Aplicando o teste de causalidade de Granger sobre as séries do Índice de Sentimentos (IS, em nível, não a média móvel) e do FED Funds Rate (FFR, na primeira diferença), em ambas as direções, temos como resultado:
Analisando os resultados, na direção IS → FFR rejeitamos a hipótese nula ao nível de 5%, ou seja, podemos dizer que há precedência temporal ou, mais formalmente, a série temporal IS Granger-causa a série temporal FFR. Na direção oposta falha-se em rejeita a hipótese nula. Acredito que minha análise visual de antes está correta.
Código de replicação (R)
O código completo para replicação do exercício está disponível no Clube AM. Note que o procedimento de web scraping no site do FED está automatizado, não havendo garantias de funcionamento se houverem mudanças no mesmo.
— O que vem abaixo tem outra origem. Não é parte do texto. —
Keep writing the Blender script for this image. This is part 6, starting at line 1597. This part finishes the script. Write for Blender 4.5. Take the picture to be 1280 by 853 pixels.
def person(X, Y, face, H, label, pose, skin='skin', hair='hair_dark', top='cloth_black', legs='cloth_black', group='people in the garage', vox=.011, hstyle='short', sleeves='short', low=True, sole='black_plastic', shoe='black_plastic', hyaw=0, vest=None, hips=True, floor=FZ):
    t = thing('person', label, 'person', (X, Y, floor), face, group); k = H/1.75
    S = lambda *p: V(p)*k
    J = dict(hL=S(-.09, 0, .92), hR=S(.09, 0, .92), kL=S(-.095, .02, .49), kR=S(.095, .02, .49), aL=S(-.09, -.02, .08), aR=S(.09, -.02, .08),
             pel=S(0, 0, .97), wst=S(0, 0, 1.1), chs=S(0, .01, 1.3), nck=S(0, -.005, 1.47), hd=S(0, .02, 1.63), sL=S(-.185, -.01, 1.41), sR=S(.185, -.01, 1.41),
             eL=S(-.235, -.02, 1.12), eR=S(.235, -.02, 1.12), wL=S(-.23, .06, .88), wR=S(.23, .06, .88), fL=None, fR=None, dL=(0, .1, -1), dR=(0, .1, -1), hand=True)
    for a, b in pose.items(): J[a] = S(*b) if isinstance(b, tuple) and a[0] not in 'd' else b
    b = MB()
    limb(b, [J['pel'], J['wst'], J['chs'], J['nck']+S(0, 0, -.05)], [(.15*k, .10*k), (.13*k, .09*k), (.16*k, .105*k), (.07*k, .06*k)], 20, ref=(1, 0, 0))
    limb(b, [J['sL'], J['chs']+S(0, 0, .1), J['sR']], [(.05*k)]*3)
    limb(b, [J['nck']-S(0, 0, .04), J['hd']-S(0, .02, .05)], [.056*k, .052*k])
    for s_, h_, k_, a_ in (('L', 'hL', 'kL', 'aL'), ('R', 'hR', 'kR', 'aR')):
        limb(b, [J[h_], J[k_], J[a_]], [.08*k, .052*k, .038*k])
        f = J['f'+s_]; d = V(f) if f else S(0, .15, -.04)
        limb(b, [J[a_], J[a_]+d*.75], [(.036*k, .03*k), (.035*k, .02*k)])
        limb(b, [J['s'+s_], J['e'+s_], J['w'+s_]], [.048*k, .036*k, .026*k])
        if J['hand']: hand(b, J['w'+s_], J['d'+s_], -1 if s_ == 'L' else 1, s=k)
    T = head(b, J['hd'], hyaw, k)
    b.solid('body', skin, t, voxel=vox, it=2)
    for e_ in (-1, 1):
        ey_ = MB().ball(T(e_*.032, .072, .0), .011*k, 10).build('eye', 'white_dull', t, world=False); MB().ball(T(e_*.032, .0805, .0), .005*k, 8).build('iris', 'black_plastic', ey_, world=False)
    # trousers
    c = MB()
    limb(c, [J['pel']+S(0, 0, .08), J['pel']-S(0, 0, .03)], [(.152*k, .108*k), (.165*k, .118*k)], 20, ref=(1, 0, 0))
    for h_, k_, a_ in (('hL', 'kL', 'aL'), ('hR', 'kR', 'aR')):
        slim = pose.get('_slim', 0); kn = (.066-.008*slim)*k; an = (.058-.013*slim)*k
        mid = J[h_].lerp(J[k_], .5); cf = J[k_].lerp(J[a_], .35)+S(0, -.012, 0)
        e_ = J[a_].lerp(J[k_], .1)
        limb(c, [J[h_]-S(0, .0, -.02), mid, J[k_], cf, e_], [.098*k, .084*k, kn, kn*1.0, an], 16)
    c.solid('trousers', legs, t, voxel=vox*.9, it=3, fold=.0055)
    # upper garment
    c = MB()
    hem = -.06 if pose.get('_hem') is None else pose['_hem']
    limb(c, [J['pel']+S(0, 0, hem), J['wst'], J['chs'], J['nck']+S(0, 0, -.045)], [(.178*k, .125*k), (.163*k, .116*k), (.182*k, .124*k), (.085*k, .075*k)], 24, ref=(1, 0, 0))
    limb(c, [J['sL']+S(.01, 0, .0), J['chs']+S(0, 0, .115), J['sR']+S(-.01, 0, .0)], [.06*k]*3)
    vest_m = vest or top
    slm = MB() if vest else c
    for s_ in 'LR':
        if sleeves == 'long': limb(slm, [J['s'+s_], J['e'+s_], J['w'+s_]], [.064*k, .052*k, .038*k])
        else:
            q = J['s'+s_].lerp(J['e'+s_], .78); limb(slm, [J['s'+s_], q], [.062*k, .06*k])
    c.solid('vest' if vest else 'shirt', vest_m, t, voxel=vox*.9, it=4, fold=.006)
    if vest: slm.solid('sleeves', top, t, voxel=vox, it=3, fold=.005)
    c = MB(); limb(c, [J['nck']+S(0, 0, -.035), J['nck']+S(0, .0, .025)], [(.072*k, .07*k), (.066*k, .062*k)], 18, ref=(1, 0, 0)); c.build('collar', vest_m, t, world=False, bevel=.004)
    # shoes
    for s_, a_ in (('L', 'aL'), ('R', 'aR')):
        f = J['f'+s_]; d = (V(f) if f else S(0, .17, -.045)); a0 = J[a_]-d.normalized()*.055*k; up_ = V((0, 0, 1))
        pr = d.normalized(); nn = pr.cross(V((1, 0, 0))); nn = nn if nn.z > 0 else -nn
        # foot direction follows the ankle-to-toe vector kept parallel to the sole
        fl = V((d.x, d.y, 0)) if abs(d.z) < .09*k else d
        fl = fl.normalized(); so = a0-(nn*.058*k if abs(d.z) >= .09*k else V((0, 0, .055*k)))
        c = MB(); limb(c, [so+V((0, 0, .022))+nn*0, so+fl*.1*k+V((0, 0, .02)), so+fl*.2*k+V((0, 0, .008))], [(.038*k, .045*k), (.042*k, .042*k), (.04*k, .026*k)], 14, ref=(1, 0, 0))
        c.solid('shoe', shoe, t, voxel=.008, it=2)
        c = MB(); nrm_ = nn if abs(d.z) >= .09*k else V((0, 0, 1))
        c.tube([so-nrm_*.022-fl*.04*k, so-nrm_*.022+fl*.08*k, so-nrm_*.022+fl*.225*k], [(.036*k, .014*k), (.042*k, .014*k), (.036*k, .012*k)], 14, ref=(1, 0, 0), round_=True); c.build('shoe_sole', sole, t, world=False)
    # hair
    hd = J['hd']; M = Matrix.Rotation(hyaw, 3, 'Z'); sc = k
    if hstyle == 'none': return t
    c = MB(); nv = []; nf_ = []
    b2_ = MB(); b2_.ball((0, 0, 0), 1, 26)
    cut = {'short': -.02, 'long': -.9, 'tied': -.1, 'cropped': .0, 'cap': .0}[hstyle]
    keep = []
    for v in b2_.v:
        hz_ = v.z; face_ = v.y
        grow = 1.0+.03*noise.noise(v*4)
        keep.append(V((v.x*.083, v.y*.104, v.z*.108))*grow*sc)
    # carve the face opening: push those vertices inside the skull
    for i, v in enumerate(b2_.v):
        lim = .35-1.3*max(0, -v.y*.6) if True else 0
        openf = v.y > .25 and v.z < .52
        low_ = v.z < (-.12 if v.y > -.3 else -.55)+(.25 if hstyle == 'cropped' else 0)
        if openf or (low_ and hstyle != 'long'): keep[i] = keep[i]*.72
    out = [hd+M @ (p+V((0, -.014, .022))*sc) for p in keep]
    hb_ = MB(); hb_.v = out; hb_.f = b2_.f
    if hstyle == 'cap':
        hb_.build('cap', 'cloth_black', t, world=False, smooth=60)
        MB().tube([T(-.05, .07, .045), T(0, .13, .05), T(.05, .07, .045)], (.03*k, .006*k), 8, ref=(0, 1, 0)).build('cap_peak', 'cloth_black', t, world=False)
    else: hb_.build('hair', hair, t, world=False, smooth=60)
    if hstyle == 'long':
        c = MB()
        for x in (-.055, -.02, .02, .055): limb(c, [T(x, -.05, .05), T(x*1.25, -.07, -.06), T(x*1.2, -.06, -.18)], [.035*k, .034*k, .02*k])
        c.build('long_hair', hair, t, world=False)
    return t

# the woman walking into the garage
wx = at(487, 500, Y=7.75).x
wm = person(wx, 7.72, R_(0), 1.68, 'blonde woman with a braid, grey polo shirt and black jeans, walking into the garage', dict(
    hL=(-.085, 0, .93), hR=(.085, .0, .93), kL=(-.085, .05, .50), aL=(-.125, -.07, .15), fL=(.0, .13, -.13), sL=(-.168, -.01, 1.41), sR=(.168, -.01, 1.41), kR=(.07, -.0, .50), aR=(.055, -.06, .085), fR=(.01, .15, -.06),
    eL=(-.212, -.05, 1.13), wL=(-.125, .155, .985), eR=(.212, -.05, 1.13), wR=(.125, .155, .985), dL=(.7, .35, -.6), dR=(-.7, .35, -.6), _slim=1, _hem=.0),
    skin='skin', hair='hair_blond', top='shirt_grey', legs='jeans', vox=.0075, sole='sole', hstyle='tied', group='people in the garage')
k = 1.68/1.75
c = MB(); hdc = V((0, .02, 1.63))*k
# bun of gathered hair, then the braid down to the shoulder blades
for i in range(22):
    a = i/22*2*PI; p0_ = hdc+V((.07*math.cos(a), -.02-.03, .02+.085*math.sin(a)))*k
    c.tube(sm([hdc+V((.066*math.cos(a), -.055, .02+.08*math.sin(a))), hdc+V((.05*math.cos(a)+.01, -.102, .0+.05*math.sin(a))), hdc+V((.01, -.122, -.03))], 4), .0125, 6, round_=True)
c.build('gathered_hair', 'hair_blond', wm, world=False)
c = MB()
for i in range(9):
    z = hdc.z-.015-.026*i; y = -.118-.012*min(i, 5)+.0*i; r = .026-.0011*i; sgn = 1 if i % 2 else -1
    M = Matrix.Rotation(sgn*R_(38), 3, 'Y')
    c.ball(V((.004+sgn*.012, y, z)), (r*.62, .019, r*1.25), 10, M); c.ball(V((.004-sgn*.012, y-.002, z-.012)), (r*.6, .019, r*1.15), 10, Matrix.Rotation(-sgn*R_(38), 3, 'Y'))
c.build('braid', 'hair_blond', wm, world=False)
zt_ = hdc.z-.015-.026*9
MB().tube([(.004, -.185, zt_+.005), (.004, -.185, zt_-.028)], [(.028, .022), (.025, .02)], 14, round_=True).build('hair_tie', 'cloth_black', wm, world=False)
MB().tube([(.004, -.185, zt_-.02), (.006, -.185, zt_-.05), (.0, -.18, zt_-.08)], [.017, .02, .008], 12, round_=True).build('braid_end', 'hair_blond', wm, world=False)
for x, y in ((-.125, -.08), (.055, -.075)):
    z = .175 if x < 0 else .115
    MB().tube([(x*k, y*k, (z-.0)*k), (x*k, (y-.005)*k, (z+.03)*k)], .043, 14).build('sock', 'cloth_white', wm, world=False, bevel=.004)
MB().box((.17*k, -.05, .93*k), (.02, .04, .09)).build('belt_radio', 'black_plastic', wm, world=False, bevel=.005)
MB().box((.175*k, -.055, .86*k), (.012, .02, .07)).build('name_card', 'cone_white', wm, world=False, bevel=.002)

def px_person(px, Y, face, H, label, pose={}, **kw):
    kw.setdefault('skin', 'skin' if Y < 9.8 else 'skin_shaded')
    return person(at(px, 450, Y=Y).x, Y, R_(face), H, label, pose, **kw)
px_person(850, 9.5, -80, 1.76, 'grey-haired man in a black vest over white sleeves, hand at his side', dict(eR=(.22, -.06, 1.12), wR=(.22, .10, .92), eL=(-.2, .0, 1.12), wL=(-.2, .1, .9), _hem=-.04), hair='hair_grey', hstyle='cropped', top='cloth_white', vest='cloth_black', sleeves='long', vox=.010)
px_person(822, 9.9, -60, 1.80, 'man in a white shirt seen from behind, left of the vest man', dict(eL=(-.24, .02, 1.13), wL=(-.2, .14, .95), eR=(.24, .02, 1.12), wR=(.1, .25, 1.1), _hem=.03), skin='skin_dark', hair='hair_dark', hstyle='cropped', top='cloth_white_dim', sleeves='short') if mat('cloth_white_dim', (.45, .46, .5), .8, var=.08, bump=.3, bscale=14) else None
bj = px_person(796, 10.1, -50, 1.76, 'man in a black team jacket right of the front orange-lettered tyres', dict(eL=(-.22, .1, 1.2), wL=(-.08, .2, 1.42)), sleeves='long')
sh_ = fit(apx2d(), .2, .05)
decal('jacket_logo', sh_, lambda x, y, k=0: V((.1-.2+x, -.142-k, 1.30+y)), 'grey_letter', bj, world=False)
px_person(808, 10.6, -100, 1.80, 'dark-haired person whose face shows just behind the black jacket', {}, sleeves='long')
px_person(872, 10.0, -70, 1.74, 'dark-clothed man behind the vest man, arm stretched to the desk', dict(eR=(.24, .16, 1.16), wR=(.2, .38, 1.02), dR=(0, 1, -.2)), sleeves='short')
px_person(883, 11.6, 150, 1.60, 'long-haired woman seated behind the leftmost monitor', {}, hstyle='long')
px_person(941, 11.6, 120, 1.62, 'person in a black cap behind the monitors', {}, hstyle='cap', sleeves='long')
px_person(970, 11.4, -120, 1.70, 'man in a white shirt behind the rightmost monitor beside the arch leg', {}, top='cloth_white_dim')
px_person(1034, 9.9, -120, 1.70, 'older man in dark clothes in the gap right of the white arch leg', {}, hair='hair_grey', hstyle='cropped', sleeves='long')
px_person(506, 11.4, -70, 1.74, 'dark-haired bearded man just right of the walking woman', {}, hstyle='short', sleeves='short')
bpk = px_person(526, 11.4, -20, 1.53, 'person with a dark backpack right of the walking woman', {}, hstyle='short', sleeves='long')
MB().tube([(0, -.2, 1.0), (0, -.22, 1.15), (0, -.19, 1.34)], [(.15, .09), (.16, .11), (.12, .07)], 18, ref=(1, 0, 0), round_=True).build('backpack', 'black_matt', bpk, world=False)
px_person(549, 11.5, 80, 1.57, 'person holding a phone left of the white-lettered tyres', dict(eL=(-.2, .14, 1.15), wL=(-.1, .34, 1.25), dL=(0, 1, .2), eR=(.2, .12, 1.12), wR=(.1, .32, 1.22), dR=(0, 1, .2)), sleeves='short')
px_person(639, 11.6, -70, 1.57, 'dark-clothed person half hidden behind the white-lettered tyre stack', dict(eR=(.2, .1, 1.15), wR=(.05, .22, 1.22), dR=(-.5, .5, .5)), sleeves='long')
Além disso, você pode obter resultados diferentes dos aqui expostos conforme a amostra de textos extraídos do site for crescendo ao longo do tempo.
Para entender mais sobre os procedimentos deste exercício, você também pode tirar dúvidas com a nossa equipe dentro do Clube AM.
Referências
Granger, C. W. (1969). Investigating causal relations by econometric models and cross-spectral methods. Econometrica: journal of the Econometric Society, 424-438.
Hu, M., & Liu, B. (2004). Mining and summarizing customer reviews. In Proceedings of the tenth ACM SIGKDD international conference on Knowledge discovery and data mining (pp. 168-177).
Loughran, T., & McDonald, B. (2011). When is a liability not a liability? Textual analysis, dictionaries, and 10‐Ks. The Journal of finance, 66(1), 35-65.
Nielsen, F. Å. (2011). A new ANEW: Evaluation of a word list for sentiment analysis in microblogs. arXiv preprint arXiv:1103.2903.
Silge, J., & Robinson, D. (2017). Text mining with R: A tidy approach. O'Reilly Media, Inc.
Shapiro, A. H., & Wilson, D. (2021). Taking the Fed at its word: A new approach to estimating central bank objectives using text analysis. Federal Reserve Bank of San Francisco.
Wu, J. C., & Xia, F. D. (2016). Measuring the macroeconomic impact of monetary policy at the zero lower bound. Journal of Money, Credit and Banking, 48(2-3), 253-291.